Allo stadio però, per il momento non si può andare: fatta salva una lista che comprende squadre, staff, dirigenti, sponsor (main, top e altri), sanitari, forze dell’ordine, addetti alla manutenzione, televisioni e radio che detengono diritti e un manipolo di dieci giornalisti - 300 persone in tutto - per il pubblico comune, gran parte del quale ha già sottoscritto un abbonamento a inizio stagione, l’interdizione è categorica.

La Figc e la Lega di serie A hanno fatto di tutto per ripartire, sapendo che l’interruzione del campionato avrebbe comportato il mancato pagamento dell’ultima tranche dei diritti televisivi, sui quali si basa la sopravvivenza finanziaria di un numero significativo di club. Per questo il presidente federale Gravina ha aperto una faticosa trattativa con le autorità politiche al fine di ottenere il via libera che, alla fine, è arrivato. Ma il protocollo che è scaturito dal fatidico accordo è figlio di una situazione vecchia di almeno un mese, quando il contesto epidemiologico era diverso e il Paese ancora bloccato.

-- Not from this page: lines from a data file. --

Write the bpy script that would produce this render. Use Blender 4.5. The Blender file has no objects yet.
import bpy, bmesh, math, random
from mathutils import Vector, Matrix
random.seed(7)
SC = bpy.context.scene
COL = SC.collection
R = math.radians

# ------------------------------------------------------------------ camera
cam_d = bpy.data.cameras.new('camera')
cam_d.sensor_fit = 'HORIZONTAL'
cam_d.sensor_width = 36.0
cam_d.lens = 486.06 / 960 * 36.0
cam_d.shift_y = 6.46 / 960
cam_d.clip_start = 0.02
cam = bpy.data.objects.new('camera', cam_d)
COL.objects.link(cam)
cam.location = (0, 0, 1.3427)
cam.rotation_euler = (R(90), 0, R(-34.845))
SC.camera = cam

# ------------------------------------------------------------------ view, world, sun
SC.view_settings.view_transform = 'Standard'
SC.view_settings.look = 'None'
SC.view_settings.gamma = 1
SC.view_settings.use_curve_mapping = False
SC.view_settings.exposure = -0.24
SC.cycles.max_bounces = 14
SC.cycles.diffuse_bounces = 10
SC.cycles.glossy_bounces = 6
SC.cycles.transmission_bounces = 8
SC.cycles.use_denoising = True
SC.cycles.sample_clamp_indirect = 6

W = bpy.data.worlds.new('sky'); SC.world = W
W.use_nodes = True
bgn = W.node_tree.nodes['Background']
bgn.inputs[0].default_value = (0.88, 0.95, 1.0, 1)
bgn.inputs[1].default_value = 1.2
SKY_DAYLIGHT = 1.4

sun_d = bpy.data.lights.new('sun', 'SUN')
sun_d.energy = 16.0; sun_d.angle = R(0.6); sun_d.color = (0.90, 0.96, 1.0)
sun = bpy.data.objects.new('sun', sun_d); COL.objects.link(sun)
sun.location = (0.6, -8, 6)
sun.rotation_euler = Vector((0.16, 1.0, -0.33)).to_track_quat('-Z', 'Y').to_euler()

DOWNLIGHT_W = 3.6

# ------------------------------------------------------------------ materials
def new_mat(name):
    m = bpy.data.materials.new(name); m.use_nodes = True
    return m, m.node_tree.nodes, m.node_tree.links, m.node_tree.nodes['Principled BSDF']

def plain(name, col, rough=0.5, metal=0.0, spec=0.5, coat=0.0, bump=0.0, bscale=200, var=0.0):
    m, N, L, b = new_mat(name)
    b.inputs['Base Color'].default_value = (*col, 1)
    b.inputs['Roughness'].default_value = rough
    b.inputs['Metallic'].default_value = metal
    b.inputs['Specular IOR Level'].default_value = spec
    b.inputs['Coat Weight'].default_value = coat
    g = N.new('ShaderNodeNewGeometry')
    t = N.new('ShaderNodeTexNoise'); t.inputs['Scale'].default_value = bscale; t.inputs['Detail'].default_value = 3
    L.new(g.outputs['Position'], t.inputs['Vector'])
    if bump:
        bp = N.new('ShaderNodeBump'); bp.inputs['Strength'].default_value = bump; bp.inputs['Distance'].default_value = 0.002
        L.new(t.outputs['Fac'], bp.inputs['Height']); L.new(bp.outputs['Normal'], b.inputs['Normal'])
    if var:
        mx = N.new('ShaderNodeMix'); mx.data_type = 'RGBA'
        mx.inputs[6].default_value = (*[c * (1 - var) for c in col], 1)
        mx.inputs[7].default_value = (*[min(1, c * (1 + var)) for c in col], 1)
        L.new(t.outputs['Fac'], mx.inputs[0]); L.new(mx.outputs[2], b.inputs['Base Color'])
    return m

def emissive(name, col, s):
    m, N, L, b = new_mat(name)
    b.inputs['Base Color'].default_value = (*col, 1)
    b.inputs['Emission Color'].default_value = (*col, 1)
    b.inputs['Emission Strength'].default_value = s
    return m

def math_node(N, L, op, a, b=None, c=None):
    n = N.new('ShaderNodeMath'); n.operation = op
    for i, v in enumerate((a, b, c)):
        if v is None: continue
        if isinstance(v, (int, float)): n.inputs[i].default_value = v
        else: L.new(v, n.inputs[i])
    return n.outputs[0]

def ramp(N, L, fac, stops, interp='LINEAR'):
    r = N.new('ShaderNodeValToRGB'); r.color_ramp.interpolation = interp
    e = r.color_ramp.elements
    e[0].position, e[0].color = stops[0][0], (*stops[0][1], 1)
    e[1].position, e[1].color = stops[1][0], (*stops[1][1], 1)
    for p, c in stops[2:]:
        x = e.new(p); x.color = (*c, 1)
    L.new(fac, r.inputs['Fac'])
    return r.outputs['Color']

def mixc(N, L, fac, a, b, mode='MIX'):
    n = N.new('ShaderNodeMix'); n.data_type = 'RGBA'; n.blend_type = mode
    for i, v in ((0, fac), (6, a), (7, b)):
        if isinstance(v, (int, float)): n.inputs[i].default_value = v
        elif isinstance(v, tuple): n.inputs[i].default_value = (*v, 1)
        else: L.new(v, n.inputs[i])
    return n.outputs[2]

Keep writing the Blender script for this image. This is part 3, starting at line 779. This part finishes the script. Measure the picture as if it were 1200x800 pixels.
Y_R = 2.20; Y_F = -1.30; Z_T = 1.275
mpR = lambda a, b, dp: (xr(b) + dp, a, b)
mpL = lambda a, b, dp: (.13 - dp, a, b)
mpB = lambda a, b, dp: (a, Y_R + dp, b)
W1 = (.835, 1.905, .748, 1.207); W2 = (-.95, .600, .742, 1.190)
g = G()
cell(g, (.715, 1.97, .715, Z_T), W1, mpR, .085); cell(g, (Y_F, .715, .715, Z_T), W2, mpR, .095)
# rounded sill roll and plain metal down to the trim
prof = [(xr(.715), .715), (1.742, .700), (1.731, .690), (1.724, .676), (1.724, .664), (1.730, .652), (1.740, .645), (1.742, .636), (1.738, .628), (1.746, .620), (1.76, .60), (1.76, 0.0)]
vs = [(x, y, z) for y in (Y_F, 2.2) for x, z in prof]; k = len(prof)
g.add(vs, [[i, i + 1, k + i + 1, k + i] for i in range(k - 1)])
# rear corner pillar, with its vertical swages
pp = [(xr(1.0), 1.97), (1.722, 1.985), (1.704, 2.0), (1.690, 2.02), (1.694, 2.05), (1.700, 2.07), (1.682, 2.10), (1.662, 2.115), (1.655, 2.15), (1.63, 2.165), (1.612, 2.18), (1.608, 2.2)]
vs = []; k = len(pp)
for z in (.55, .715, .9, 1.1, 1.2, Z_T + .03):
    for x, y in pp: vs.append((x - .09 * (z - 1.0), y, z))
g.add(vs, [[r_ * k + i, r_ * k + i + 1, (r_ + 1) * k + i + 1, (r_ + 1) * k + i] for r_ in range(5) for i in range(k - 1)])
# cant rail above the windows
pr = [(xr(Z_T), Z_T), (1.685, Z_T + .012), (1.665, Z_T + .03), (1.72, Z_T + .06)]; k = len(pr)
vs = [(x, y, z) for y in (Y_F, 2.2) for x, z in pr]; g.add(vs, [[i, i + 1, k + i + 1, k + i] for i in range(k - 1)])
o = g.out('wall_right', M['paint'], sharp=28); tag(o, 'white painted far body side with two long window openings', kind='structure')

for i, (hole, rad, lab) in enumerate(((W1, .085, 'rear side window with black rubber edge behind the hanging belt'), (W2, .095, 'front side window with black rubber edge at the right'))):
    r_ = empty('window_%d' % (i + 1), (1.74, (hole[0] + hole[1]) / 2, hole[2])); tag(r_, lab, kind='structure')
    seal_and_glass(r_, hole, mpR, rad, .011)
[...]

Sia chiaro, il tema non è solo italiano perché le gare a porte chiuse sono la norma in tutti i principali campionati europei. Eppure gli stadi, luoghi all’aperto per definizione, potrebbero accogliere senza troppi sforzi un numero adeguato di spettatori, per dare colore e senso a un torneo che rischia di passare in archivio come uno spettacolo – uno di quelli che si fanno per non perdere soldi – più che come un evento sportivo. I componenti di una famiglia potrebbero comunque sedere accanto, così come i congiunti in genere, e con un adeguato distanziamento si potrebbero fare entrare comunque migliaia di persone negli impianti. Rilevamento della temperatura all’ingresso e qualche accorgimento logistico: non è impossibile, ma bisogna volerlo. Possiamo sedere gli uni vicini agli altri sulle poltroncine di un aereo, su quelle di un treno a intervalli, sulla sabbia possiamo stendere un asciugamano senza troppi problemi, ma sugli spalti, per ora, non c'è posto.

Non si può immaginare di disputare 12 giornate senza una componente fondamentale, la passione dei tifosi che è anche garanzia di regolarità: le gare disputate prima del lockdown (nel turno in cui si doveva per forza giocare Juventus-Inter) sono state un’offesa ai principi della competizione sportiva, scontate nell'esito e imbarazzanti nello svolgimento.